Scene modeling code data
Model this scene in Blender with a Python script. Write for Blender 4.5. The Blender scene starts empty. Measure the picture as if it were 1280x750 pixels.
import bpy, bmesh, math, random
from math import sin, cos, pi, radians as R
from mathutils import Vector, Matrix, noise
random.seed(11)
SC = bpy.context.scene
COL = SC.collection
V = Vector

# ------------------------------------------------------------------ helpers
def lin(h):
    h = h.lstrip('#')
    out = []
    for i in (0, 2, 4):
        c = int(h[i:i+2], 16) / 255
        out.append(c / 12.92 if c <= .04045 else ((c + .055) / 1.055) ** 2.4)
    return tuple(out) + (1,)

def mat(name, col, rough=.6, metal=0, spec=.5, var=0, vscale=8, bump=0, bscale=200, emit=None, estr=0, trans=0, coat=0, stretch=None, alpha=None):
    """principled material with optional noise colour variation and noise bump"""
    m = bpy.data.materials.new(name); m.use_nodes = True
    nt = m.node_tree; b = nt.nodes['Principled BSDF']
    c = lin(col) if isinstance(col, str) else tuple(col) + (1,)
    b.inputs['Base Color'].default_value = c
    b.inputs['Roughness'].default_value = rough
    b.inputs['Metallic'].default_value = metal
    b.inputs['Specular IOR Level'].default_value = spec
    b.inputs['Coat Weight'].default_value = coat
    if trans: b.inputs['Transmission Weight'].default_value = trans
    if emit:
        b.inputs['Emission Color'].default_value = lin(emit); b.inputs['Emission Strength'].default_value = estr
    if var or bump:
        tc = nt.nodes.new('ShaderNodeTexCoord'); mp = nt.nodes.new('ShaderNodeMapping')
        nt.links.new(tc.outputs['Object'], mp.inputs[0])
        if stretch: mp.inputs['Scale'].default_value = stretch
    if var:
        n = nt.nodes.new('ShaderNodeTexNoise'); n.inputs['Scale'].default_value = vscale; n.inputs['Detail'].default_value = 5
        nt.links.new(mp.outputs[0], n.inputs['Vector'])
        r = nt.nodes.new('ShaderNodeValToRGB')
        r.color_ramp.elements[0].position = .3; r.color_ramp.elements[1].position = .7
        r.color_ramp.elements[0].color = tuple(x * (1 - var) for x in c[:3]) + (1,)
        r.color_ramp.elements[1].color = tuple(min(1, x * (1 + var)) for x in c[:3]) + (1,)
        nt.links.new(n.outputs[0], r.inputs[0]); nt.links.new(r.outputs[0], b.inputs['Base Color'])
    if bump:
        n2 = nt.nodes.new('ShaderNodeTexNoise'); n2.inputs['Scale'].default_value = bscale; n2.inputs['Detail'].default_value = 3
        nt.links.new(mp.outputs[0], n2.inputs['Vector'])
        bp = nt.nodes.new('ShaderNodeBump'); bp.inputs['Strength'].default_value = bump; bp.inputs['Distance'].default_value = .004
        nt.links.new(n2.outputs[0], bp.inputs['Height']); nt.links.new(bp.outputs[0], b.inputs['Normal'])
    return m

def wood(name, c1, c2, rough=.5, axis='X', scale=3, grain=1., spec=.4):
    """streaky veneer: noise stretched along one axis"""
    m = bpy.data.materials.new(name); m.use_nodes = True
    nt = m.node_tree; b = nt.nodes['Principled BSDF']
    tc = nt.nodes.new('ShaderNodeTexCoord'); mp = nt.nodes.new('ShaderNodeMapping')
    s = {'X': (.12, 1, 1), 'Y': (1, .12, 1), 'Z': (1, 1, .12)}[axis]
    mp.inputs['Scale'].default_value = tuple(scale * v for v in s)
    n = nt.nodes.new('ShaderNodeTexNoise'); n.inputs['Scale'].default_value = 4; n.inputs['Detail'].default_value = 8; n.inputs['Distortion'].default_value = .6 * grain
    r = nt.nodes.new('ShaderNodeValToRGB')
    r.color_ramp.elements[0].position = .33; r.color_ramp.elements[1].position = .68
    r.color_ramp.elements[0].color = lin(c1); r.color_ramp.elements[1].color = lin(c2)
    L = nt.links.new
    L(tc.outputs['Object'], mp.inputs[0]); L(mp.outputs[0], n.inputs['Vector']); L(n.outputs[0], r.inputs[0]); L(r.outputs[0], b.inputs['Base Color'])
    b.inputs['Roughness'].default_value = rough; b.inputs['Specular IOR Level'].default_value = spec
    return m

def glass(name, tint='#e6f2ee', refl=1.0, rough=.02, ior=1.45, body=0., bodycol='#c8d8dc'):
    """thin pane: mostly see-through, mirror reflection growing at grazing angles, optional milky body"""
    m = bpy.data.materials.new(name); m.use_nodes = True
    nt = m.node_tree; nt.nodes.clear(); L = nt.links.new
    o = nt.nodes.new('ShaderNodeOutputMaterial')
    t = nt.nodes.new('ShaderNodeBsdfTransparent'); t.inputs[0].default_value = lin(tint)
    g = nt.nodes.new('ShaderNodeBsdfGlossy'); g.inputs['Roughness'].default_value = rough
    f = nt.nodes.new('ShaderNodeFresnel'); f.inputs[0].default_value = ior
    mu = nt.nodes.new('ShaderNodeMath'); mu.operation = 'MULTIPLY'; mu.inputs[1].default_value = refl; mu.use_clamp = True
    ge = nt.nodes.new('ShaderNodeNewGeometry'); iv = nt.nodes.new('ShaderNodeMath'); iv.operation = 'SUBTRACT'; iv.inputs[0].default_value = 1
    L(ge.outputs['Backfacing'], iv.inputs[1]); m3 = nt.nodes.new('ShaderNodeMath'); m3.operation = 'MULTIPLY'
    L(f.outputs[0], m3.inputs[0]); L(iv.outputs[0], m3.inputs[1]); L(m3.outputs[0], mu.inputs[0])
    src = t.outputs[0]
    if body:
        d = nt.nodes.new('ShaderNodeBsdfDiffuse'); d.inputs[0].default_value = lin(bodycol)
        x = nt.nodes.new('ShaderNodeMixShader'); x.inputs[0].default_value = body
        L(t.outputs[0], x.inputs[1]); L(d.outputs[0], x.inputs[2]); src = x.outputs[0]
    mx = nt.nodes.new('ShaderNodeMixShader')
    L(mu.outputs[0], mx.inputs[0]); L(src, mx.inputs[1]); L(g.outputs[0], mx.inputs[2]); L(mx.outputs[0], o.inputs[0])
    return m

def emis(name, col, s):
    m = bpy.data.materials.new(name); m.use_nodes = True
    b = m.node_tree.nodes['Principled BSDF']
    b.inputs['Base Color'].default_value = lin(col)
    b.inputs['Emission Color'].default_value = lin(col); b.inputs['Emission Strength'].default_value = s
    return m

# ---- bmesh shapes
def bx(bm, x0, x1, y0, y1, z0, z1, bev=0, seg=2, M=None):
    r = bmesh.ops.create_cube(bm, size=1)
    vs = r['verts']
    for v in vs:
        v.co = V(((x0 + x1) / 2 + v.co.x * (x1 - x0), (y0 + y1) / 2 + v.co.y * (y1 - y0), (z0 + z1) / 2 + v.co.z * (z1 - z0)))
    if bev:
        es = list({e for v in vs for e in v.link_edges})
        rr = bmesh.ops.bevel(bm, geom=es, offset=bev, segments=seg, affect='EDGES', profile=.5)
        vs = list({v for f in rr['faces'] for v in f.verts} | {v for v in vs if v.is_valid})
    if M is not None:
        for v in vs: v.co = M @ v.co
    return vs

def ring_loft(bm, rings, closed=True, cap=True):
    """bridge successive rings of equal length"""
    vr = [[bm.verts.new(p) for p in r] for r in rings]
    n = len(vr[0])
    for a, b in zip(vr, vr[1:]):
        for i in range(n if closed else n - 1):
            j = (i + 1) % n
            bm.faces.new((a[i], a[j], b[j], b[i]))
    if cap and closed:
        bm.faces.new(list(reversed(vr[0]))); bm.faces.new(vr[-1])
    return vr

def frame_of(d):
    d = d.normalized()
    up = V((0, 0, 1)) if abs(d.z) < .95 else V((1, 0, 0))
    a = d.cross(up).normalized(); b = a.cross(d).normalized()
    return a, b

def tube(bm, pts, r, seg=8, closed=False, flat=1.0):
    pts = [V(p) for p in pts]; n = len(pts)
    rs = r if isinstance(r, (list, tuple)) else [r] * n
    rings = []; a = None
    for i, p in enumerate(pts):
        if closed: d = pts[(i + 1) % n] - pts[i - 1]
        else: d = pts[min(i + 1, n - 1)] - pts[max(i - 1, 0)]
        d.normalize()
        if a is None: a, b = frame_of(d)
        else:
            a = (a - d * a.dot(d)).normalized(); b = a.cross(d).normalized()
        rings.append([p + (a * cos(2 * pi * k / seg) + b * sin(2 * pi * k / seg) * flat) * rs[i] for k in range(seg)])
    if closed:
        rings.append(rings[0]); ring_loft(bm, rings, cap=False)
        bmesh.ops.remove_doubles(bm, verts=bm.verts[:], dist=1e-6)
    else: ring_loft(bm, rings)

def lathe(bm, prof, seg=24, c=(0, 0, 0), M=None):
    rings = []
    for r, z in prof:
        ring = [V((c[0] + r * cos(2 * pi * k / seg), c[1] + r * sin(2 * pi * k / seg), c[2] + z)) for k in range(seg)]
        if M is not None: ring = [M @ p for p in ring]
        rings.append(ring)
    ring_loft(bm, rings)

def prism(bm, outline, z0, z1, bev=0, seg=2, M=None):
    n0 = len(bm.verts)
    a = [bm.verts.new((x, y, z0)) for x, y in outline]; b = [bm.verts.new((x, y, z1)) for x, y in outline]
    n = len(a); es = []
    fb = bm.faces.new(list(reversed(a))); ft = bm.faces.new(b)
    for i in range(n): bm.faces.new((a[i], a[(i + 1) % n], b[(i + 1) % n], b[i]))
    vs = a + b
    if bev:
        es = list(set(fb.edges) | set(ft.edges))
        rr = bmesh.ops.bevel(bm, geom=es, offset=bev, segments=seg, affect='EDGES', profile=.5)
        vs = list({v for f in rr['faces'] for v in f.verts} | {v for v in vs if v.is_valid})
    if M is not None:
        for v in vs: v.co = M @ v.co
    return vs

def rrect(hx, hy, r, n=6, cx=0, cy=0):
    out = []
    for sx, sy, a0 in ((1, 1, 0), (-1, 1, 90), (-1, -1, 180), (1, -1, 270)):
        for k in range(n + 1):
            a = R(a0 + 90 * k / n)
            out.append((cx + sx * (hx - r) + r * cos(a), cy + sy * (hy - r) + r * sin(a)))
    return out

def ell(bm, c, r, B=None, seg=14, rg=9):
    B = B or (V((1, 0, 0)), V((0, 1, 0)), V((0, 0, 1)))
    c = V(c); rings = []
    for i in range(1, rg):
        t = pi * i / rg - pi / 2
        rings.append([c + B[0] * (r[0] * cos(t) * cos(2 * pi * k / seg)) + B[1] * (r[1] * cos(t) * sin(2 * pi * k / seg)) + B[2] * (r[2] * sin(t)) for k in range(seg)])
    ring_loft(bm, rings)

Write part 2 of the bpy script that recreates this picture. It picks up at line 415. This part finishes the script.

* _Prompt_
Where a line in the entries holds "this", copy that line.

* _Full solution_
Model this scene in Blender with a Python script. Write for Blender 4.5. The Blender scene starts empty. Measure the picture as if it were 1280x750 pixels.
Write part 2 of the bpy script that recreates this picture. It picks up at line 415. This part finishes the script.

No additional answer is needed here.